***** COLLECTED DATA *****

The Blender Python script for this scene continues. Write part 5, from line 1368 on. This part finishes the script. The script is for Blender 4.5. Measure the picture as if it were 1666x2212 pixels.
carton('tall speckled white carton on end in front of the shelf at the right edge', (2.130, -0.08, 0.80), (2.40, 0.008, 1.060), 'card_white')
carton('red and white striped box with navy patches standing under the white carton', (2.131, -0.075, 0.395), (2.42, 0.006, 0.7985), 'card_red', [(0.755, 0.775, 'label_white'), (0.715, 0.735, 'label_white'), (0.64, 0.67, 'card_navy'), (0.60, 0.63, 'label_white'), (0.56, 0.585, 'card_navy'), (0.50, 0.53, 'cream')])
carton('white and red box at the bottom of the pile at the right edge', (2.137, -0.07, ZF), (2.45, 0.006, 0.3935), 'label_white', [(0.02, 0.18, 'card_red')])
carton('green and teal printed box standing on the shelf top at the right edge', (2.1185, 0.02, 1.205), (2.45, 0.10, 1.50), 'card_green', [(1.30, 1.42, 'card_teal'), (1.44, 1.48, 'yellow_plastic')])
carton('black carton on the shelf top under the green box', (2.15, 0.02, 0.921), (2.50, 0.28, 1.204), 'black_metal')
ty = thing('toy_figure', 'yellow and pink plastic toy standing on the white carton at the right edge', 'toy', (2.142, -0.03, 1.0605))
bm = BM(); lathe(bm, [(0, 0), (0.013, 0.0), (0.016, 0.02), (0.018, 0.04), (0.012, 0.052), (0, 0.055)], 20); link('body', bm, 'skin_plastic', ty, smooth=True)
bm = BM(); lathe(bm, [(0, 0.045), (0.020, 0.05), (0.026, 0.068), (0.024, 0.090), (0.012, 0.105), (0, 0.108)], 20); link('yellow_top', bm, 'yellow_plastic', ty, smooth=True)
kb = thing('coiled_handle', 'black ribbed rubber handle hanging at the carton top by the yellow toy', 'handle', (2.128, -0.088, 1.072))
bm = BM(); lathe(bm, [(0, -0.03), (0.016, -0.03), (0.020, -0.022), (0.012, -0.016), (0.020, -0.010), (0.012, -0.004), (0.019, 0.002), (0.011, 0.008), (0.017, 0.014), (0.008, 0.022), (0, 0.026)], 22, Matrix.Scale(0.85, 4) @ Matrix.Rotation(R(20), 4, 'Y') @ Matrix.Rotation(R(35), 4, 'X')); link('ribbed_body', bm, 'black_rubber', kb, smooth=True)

*****

PROMPT
Every line above should be printed again exactly as it stands.

EXERCISE SOLUTION
The Blender Python script for this scene continues. Write part 5, from line 1368 on. This part finishes the script. The script is for Blender 4.5. Measure the picture as if it were 1666x2212 pixels.
carton('tall speckled white carton on end in front of the shelf at the right edge', (2.130, -0.08, 0.80), (2.40, 0.008, 1.060), 'card_white')
carton('red and white striped box with navy patches standing under the white carton', (2.131, -0.075, 0.395), (2.42, 0.006, 0.7985), 'card_red', [(0.755, 0.775, 'label_white'), (0.715, 0.735, 'label_white'), (0.64, 0.67, 'card_navy'), (0.60, 0.63, 'label_white'), (0.56, 0.585, 'card_navy'), (0.50, 0.53, 'cream')])
carton('white and red box at the bottom of the pile at the right edge', (2.137, -0.07, ZF), (2.45, 0.006, 0.3935), 'label_white', [(0.02, 0.18, 'card_red')])
carton('green and teal printed box standing on the shelf top at the right edge', (2.1185, 0.02, 1.205), (2.45, 0.10, 1.50), 'card_green', [(1.30, 1.42, 'card_teal'), (1.44, 1.48, 'yellow_plastic')])
carton('black carton on the shelf top under the green box', (2.15, 0.02, 0.921), (2.50, 0.28, 1.204), 'black_metal')
ty = thing('toy_figure', 'yellow and pink plastic toy standing on the white carton at the right edge', 'toy', (2.142, -0.03, 1.0605))
bm = BM(); lathe(bm, [(0, 0), (0.013, 0.0), (0.016, 0.02), (0.018, 0.04), (0.012, 0.052), (0, 0.055)], 20); link('body', bm, 'skin_plastic', ty, smooth=True)
bm = BM(); lathe(bm, [(0, 0.045), (0.020, 0.05), (0.026, 0.068), (0.024, 0.090), (0.012, 0.105), (0, 0.108)], 20); link('yellow_top', bm, 'yellow_plastic', ty, smooth=True)
kb = thing('coiled_handle', 'black ribbed rubber handle hanging at the carton top by the yellow toy', 'handle', (2.128, -0.088, 1.072))
bm = BM(); lathe(bm, [(0, -0.03), (0.016, -0.03), (0.020, -0.022), (0.012, -0.016), (0.020, -0.010), (0.012, -0.004), (0.019, 0.002), (0.011, 0.008), (0.017, 0.014), (0.008, 0.022), (0, 0.026)], 22, Matrix.Scale(0.85, 4) @ Matrix.Rotation(R(20), 4, 'Y') @ Matrix.Rotation(R(35), 4, 'X')); link('ribbed_body', bm, 'black_rubber', kb, smooth=True)